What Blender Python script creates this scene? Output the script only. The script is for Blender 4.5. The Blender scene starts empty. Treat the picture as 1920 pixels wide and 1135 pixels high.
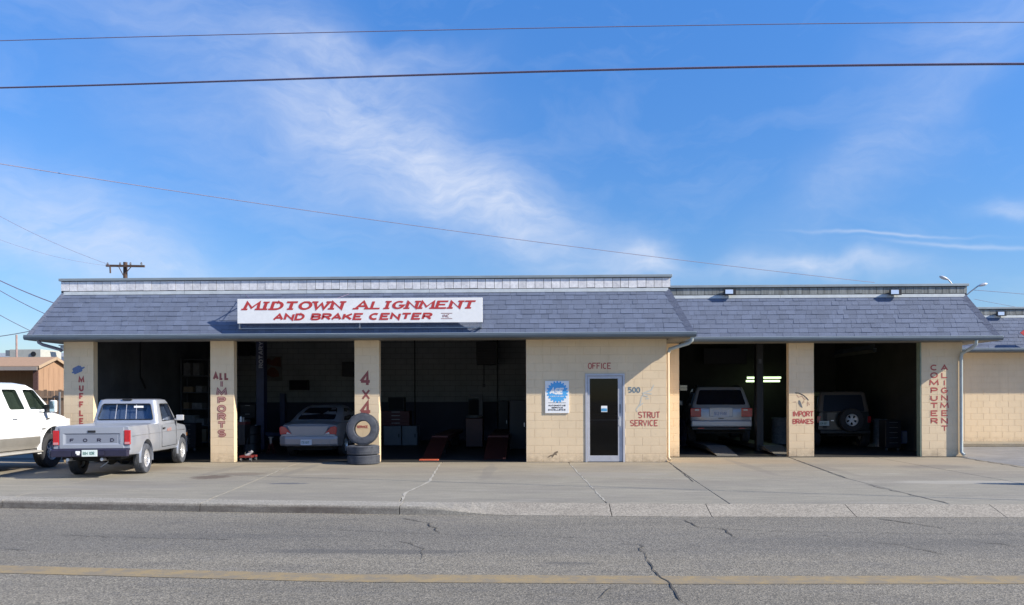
import bpy, bmesh, math, random
from mathutils import Vector, Matrix
R = math.radians
rnd = random.Random(7)
sc = bpy.context.scene
COL = sc.collection

# ------------------------------------------------------------------ camera
F, CX, HY, PSI, RHO, EYE = 1493.0, 960.0, 745.0, 0.028, 0.0028, 1.6
fwd = Vector((-math.sin(PSI), math.cos(PSI), 0)); rgt0 = Vector((math.cos(PSI), math.sin(PSI), 0)); up0 = Vector((0, 0, 1))
crgt = rgt0*math.cos(RHO) - up0*math.sin(RHO); cup = up0*math.cos(RHO) + rgt0*math.sin(RHO)
cam_d = bpy.data.cameras.new('camera'); cam = bpy.data.objects.new('camera', cam_d); COL.objects.link(cam)
mw = Matrix((crgt, cup, -fwd)).transposed().to_4x4(); mw.translation = Vector((0, 0, EYE))
cam.matrix_world = mw
cam_d.sensor_width = 36; cam_d.lens = F/1920*36; cam_d.shift_y = (HY-567.5)/1920
cam_d.clip_start = .1; cam_d.clip_end = 3000
sc.camera = cam

# ------------------------------------------------------------------ light
SUN = Vector((1.70, -.47, 1.08)).normalized()
sc.view_settings.view_transform = 'Standard'; sc.view_settings.look = 'None'
sc.view_settings.gamma = 1; sc.view_settings.use_curve_mapping = False
sc.view_settings.exposure = 0.74
sun_d = bpy.data.lights.new('sun', 'SUN'); sun_d.energy = 5.0; sun_d.angle = R(.53); sun_d.color = (1, .925, .785)
sun = bpy.data.objects.new('sun', sun_d); COL.objects.link(sun)
sun.rotation_euler = SUN.to_track_quat('Z', 'Y').to_euler()
world = bpy.data.worlds.new('World'); sc.world = world; world.use_nodes = True
wn = world.node_tree.nodes; wl = world.node_tree.links; wn.clear()
def wnode(t, **k):
    n = wn.new(t)
    for a, b in k.items(): setattr(n, a, b)
    return n
def wmath(op, a, b=None, c=None):
    n = wn.new('ShaderNodeMath'); n.operation = op
    for i, x in enumerate((a, b, c)):
        if x is None: continue
        if isinstance(x, (int, float)): n.inputs[i].default_value = x
        else: wl.new(x, n.inputs[i])
    return n.outputs[0]
sky = wnode('ShaderNodeTexSky', sky_type='NISHITA', sun_disc=False)
sky.sun_elevation = math.asin(SUN.z); sky.sun_rotation = math.atan2(SUN.x, SUN.y)
sky.air_density = 1.0; sky.dust_density = .15; sky.ozone_density = 3.0
tc = wnode('ShaderNodeTexCoord'); sep = wnode('ShaderNodeSeparateXYZ'); wl.new(tc.outputs['Generated'], sep.inputs[0])
az = wmath('ARCTAN2', sep.outputs[0], sep.outputs[1])
hyp = wmath('SQRT', wmath('ADD', wmath('MULTIPLY', sep.outputs[0], sep.outputs[0]), wmath('MULTIPLY', sep.outputs[1], sep.outputs[1])))
el = wmath('ARCTAN2', sep.outputs[2], hyp)
comb = wnode('ShaderNodeCombineXYZ'); wl.new(az, comb.inputs[0]); wl.new(el, comb.inputs[1])
def az_el(px, py):
    u = (px-CX)/F; v = (HY-py)/F
    return math.atan(u)-PSI, math.atan(v/math.sqrt(1+u*u))
# cirrus: (px, py, sigma along, sigma across, angle, strength, exponent)
clouds = [(860, 330, 175, 52, -37, 1.15), (640, 230, 150, 60, -52, .6), (440, 130, 170, 45, -28, .38),
          (120, 405, 130, 55, -15, .75), (1205, 487, 42, 26, 0, .95), (1540, 507, 95, 16, -3, 1.1), (1690, 250, 170, 38, 38, .36),
          (1893, 374, 30, 11, -12, .9), (430, 270, 170, 50, -20, .30), (1000, 420, 160, 30, -20, .45), (230, 480, 200, 30, -8, .45),
          (820, 105, 70, 22, 0, .3), (1830, 60, 120, 30, 10, .25), (640, 100, 150, 22, -12, .3)]
warpn = wnode('ShaderNodeTexNoise'); warpn.inputs['Scale'].default_value = 9; warpn.inputs['Detail'].default_value = 4
wl.new(comb.outputs[0], warpn.inputs['Vector'])
wsub = wnode('ShaderNodeVectorMath', operation='SUBTRACT'); wl.new(warpn.outputs['Color'], wsub.inputs[0]); wsub.inputs[1].default_value = (.5, .5, .5)
wsc = wnode('ShaderNodeVectorMath', operation='SCALE'); wl.new(wsub.outputs[0], wsc.inputs[0]); wsc.inputs['Scale'].default_value = .085
wad = wnode('ShaderNodeVectorMath', operation='ADD'); wl.new(comb.outputs[0], wad.inputs[0]); wl.new(wsc.outputs[0], wad.inputs[1])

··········

Problem to solve
With all pictures left out, please transcribe exactly the lines from the start of the material through the line with "sc.camera = cam".

Response for this exercise
What Blender Python script creates this scene? Output the script only. The script is for Blender 4.5. The Blender scene starts empty. Treat the picture as 1920 pixels wide and 1135 pixels high.
import bpy, bmesh, math, random
from mathutils import Vector, Matrix
R = math.radians
rnd = random.Random(7)
sc = bpy.context.scene
COL = sc.collection

# ------------------------------------------------------------------ camera
F, CX, HY, PSI, RHO, EYE = 1493.0, 960.0, 745.0, 0.028, 0.0028, 1.6
fwd = Vector((-math.sin(PSI), math.cos(PSI), 0)); rgt0 = Vector((math.cos(PSI), math.sin(PSI), 0)); up0 = Vector((0, 0, 1))
crgt = rgt0*math.cos(RHO) - up0*math.sin(RHO); cup = up0*math.cos(RHO) + rgt0*math.sin(RHO)
cam_d = bpy.data.cameras.new('camera'); cam = bpy.data.objects.new('camera', cam_d); COL.objects.link(cam)
mw = Matrix((crgt, cup, -fwd)).transposed().to_4x4(); mw.translation = Vector((0, 0, EYE))
cam.matrix_world = mw
cam_d.sensor_width = 36; cam_d.lens = F/1920*36; cam_d.shift_y = (HY-567.5)/1920
cam_d.clip_start = .1; cam_d.clip_end = 3000
sc.camera = cam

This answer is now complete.